§ **Aim of the exercise**: Print the listing below from its opening line through the line holding "v, f = quads(pts, False, size);", both ends included.

───── Information supplied ─────

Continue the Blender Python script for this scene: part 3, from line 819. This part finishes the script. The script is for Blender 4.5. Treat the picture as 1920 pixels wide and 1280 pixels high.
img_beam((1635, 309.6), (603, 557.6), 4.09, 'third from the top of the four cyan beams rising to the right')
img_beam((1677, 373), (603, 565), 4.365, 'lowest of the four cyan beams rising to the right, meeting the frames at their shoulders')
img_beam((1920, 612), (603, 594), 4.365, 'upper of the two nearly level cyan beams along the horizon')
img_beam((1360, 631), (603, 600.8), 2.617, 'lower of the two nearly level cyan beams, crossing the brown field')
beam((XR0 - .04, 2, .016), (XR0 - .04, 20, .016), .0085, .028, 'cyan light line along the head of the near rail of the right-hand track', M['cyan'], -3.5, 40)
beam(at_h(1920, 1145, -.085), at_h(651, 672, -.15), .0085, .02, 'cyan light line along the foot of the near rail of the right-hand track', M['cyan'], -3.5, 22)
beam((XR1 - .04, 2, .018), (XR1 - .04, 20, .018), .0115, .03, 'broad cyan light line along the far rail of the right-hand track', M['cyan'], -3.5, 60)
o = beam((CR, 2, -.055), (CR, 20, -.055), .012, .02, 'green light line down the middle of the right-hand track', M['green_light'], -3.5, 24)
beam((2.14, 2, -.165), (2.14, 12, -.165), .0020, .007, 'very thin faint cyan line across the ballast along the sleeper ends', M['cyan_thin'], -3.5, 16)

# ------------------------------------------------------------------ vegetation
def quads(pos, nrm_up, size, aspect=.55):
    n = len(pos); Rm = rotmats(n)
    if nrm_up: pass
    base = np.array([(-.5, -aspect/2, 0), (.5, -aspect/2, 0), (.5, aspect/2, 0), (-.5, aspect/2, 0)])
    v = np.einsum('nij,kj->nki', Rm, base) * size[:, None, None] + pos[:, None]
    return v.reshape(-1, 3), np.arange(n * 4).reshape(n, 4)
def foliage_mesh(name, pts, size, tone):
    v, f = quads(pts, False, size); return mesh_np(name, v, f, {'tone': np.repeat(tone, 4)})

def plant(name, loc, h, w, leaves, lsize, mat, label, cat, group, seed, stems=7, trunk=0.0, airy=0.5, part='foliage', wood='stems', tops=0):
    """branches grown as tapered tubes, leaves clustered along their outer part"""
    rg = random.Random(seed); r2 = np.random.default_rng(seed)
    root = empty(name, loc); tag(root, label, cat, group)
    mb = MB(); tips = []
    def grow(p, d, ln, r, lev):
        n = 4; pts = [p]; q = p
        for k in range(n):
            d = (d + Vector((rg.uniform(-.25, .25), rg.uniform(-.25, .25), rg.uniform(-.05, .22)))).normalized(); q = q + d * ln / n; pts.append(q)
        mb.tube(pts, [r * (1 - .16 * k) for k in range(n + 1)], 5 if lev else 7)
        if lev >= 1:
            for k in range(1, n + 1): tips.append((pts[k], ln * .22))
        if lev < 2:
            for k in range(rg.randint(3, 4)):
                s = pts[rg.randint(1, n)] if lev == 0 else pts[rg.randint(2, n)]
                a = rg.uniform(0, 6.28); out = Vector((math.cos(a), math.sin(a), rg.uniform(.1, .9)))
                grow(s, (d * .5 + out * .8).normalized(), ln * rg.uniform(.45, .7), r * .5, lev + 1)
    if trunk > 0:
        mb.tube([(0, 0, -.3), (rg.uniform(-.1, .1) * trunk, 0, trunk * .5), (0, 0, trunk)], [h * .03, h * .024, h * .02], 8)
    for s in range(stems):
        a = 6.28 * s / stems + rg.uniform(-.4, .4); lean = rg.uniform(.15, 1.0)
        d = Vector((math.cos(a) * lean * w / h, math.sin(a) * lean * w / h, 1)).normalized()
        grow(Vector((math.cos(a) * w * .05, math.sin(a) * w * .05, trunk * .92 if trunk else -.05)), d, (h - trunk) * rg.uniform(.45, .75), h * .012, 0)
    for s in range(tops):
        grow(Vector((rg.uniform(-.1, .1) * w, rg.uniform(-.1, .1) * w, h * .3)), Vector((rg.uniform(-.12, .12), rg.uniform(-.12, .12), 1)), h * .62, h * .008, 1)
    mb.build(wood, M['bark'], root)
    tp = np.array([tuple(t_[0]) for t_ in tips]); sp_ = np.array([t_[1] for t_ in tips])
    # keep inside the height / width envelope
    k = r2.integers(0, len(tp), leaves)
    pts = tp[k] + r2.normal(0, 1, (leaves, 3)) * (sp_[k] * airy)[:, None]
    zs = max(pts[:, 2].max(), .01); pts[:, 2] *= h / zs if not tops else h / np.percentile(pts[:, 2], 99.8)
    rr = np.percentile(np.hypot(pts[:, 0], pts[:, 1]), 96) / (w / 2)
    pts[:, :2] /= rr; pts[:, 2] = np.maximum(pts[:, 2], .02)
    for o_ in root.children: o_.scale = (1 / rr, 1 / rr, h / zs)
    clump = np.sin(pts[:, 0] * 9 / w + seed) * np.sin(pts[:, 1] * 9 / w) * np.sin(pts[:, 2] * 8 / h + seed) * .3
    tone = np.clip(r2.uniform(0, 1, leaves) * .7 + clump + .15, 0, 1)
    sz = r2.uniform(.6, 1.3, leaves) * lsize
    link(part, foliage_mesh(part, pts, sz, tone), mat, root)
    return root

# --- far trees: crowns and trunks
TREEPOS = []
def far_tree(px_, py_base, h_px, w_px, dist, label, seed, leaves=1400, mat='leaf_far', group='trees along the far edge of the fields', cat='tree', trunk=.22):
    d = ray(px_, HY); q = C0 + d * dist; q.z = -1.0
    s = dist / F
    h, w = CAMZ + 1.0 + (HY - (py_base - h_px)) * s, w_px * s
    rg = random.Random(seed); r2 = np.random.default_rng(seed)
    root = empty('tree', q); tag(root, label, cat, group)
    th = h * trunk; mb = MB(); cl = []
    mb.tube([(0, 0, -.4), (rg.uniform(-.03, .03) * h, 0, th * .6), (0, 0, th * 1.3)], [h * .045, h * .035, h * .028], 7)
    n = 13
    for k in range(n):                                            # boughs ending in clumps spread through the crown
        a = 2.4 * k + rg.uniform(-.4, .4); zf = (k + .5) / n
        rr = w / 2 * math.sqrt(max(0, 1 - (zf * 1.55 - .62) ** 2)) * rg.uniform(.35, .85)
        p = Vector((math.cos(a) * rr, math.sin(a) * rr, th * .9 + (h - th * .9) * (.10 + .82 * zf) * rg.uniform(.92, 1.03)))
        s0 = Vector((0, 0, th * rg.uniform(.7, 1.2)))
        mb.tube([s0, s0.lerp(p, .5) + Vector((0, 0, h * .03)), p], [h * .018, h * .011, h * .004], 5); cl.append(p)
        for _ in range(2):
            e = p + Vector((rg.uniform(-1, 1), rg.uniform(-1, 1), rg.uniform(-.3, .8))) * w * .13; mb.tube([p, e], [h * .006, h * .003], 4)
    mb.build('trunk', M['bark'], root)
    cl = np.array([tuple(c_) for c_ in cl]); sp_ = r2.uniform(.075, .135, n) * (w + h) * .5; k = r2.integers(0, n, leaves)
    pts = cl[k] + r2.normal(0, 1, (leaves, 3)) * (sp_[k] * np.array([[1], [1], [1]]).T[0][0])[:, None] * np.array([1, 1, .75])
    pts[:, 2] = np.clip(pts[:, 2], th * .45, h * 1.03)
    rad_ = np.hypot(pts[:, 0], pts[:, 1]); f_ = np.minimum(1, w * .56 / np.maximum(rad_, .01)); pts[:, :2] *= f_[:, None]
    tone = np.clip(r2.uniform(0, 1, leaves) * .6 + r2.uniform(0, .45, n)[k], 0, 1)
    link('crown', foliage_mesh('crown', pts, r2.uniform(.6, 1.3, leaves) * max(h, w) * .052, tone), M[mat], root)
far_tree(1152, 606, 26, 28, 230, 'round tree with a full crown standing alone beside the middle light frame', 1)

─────

§ **Solution to this exercise**:
Continue the Blender Python script for this scene: part 3, from line 819. This part finishes the script. The script is for Blender 4.5. Treat the picture as 1920 pixels wide and 1280 pixels high.
img_beam((1635, 309.6), (603, 557.6), 4.09, 'third from the top of the four cyan beams rising to the right')
img_beam((1677, 373), (603, 565), 4.365, 'lowest of the four cyan beams rising to the right, meeting the frames at their shoulders')
img_beam((1920, 612), (603, 594), 4.365, 'upper of the two nearly level cyan beams along the horizon')
img_beam((1360, 631), (603, 600.8), 2.617, 'lower of the two nearly level cyan beams, crossing the brown field')
beam((XR0 - .04, 2, .016), (XR0 - .04, 20, .016), .0085, .028, 'cyan light line along the head of the near rail of the right-hand track', M['cyan'], -3.5, 40)
beam(at_h(1920, 1145, -.085), at_h(651, 672, -.15), .0085, .02, 'cyan light line along the foot of the near rail of the right-hand track', M['cyan'], -3.5, 22)
beam((XR1 - .04, 2, .018), (XR1 - .04, 20, .018), .0115, .03, 'broad cyan light line along the far rail of the right-hand track', M['cyan'], -3.5, 60)
o = beam((CR, 2, -.055), (CR, 20, -.055), .012, .02, 'green light line down the middle of the right-hand track', M['green_light'], -3.5, 24)
beam((2.14, 2, -.165), (2.14, 12, -.165), .0020, .007, 'very thin faint cyan line across the ballast along the sleeper ends', M['cyan_thin'], -3.5, 16)

# ------------------------------------------------------------------ vegetation
def quads(pos, nrm_up, size, aspect=.55):
    n = len(pos); Rm = rotmats(n)
    if nrm_up: pass
    base = np.array([(-.5, -aspect/2, 0), (.5, -aspect/2, 0), (.5, aspect/2, 0), (-.5, aspect/2, 0)])
    v = np.einsum('nij,kj->nki', Rm, base) * size[:, None, None] + pos[:, None]
    return v.reshape(-1, 3), np.arange(n * 4).reshape(n, 4)
def foliage_mesh(name, pts, size, tone):
    v, f = quads(pts, False, size); return mesh_np(name, v, f, {'tone': np.repeat(tone, 4)})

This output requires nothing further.